Ralph Waite, 1928–2014
The actor who was a father to America
Long after the television series The Waltons had been relegated to reruns, a stranger approached Ralph Waite, who had played the benevolent patriarch of the namesake Depression-era mountain family. His alter ego, she said, had been her surrogate father when she was a child. “I went to school and college because of you,” the woman told Waite. “Now I’m a lawyer, and I don’t think I would be if I hadn’t seen that show.” Waite never tired of fans telling him such stories. “I’m still amazed by that. It happens all the time,” he said.
Born in White Plains, N.Y., Waite didn’t turn to theater until he was 32, said The New York Times. Before that he’d been a Marine, a social worker, a Presbyterian minister, a bartender, and a book editor.
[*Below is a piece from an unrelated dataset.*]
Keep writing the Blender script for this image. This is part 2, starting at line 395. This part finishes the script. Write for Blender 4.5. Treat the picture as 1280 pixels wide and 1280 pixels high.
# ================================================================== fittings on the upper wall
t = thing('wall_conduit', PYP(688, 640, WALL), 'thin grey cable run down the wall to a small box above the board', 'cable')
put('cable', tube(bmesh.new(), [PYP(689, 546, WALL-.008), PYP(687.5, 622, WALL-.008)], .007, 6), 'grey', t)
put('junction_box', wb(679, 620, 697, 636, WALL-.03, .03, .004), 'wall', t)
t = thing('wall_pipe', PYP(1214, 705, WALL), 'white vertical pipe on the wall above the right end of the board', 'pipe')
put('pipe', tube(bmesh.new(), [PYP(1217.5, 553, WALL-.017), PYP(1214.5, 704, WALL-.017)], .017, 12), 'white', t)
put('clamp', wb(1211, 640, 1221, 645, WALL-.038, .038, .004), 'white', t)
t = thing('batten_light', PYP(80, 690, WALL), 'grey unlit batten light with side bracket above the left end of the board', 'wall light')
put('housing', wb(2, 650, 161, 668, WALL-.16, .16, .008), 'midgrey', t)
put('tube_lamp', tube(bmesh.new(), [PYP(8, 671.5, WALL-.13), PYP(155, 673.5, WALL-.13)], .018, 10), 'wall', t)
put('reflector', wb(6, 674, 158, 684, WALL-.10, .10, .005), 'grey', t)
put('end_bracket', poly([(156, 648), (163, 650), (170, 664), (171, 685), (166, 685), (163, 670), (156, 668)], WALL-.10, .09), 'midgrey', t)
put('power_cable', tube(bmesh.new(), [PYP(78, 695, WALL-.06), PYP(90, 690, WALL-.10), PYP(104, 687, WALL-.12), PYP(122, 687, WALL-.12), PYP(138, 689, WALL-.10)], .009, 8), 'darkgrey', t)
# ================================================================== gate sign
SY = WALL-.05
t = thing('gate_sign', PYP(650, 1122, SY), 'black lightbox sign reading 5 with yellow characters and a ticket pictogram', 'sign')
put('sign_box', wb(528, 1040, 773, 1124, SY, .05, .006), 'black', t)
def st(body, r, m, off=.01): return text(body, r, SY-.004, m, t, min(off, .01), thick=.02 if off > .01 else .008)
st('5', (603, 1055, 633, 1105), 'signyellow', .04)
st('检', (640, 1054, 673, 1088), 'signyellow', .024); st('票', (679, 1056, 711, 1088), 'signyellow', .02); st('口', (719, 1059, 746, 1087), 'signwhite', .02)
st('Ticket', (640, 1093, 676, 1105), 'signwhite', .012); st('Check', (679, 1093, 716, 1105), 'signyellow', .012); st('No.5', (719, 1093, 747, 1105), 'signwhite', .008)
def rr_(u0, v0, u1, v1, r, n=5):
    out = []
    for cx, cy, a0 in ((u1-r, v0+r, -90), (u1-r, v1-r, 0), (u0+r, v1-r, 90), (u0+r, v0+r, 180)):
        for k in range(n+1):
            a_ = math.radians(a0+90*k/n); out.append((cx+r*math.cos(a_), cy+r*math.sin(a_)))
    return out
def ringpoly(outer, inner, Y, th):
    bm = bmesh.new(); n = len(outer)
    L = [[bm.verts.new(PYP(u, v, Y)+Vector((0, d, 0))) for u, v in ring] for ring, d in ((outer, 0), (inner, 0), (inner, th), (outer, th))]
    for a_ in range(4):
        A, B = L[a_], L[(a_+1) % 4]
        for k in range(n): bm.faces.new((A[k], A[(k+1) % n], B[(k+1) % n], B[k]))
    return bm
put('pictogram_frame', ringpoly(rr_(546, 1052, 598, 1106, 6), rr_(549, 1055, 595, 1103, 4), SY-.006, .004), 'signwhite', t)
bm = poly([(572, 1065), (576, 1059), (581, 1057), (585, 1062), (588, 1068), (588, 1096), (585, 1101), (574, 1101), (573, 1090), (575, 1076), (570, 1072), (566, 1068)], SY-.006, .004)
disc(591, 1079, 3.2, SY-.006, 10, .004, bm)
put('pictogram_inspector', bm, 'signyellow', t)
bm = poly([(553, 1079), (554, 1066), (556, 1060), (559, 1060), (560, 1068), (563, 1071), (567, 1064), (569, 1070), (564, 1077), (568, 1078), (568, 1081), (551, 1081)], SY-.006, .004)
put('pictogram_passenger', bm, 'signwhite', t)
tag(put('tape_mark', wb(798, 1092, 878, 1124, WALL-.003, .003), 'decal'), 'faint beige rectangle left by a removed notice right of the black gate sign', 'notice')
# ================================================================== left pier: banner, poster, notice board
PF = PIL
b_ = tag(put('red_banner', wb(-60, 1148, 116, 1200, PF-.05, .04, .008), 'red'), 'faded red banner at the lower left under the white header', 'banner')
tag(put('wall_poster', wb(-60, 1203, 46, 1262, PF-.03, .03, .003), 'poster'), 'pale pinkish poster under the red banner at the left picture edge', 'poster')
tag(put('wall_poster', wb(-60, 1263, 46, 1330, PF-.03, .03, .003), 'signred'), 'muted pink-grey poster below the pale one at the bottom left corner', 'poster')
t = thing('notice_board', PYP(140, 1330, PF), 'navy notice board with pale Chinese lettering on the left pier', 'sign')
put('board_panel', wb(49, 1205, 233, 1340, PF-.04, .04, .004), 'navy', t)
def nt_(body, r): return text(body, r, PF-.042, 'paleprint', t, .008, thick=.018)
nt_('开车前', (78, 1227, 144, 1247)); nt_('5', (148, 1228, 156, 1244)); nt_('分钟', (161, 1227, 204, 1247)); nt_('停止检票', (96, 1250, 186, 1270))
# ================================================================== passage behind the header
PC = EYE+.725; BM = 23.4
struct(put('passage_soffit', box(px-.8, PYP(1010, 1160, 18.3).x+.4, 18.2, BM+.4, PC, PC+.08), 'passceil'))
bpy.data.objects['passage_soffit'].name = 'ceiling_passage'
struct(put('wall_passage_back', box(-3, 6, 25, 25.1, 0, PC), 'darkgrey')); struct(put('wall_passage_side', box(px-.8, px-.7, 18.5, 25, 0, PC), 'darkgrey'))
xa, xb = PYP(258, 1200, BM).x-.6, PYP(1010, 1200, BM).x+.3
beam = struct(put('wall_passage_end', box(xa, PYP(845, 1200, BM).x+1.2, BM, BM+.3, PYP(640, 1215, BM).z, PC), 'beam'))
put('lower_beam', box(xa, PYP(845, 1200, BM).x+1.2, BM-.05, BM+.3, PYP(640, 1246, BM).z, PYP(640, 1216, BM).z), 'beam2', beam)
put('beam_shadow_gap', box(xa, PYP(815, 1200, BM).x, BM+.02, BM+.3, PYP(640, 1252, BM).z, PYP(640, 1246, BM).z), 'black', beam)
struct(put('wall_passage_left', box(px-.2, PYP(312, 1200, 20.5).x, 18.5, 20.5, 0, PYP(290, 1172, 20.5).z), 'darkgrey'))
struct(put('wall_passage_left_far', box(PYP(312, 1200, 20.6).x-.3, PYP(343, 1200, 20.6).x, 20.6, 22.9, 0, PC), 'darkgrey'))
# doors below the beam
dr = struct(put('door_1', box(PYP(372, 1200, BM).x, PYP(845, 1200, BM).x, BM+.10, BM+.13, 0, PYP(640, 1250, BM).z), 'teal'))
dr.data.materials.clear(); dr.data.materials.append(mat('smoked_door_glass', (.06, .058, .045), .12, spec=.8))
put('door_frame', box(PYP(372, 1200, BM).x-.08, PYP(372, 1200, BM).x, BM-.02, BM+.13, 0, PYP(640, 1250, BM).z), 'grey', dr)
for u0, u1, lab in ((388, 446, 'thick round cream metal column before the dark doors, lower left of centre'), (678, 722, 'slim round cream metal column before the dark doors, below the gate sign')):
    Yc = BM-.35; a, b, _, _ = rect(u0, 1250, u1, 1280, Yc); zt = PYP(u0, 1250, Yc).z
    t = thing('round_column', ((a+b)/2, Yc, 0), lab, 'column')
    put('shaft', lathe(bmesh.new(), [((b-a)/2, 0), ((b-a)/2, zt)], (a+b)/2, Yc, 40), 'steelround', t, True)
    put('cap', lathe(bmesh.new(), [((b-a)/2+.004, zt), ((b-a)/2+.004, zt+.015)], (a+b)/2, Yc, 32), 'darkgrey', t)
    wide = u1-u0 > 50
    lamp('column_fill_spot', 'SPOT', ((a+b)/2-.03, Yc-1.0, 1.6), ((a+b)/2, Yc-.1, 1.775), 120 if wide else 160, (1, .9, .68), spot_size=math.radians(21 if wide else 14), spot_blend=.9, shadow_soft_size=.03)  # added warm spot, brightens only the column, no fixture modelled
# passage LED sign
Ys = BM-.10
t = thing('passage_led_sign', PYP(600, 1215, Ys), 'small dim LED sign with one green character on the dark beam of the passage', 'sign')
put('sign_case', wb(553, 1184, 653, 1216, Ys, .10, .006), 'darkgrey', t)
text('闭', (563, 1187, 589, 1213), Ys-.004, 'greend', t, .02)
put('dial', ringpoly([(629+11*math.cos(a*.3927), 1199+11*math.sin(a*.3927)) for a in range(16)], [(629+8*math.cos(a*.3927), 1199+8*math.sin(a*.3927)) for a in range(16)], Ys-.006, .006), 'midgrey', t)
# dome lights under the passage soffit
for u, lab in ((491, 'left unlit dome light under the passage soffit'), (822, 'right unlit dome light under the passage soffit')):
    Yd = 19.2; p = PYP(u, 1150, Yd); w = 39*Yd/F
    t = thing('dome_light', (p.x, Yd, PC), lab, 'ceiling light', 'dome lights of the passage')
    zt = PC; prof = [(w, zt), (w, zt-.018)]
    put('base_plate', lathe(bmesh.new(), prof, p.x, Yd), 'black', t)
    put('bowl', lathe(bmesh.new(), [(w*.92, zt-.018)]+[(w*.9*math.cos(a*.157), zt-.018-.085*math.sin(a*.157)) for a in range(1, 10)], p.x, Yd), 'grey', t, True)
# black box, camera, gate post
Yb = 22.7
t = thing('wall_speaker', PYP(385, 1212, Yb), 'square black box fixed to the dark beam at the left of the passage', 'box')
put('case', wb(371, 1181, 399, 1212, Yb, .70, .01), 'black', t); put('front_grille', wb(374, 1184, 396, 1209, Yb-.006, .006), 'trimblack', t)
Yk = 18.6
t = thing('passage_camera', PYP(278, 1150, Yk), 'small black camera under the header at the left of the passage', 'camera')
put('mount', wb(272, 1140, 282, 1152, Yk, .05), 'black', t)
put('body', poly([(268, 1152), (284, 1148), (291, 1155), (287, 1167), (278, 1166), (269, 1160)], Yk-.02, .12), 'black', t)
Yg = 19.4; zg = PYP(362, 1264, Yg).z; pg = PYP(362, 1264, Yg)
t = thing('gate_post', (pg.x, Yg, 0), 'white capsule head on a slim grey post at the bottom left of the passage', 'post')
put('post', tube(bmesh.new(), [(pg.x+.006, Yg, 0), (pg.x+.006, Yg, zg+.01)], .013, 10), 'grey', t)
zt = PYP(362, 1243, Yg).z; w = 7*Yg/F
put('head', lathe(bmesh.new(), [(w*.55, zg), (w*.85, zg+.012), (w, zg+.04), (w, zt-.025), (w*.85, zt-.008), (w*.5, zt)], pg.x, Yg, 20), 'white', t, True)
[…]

He tried out acting school on a friend’s suggestion and ended up off-Broadway in Jean Genet’s The Balcony. An acclaimed theater career led to roles in movies such as Five Easy Pieces and Cool Hand Luke, and a turn as a brutal slave runner on the TV miniseries Roots. Waite was wary of full-time television in 1971, when he assumed the role of John Walton Sr., the owner of a struggling lumber mill and softhearted, soft-spoken head of a large, loving family in rural Virginia. Waite’s character loomed large for decades after the show ended in 1981. President George H.W. Bush urged American families to be “a lot less like the Simpsons” and more like the Waltons. In 2004, John Sr. placed No. 3 in a TV Guide readers’ poll of television’s best dads of all time.
Waite battled a drinking problem for much of his career, said People.com. After The Waltons he led a program for recovering alcoholics and delved into politics, but his two congressional runs ended in defeat. He remained a familiar guest star on TV shows like NCIS and Bones. He also returned to the pulpit, preaching at a church near his Palm Desert, Calif., home. “I’m not any more moral than my neighbors,” he said. “But at the same time I feel in my bones you lose a lot of life’s value if you don’t see yourself as a member of the family of man.”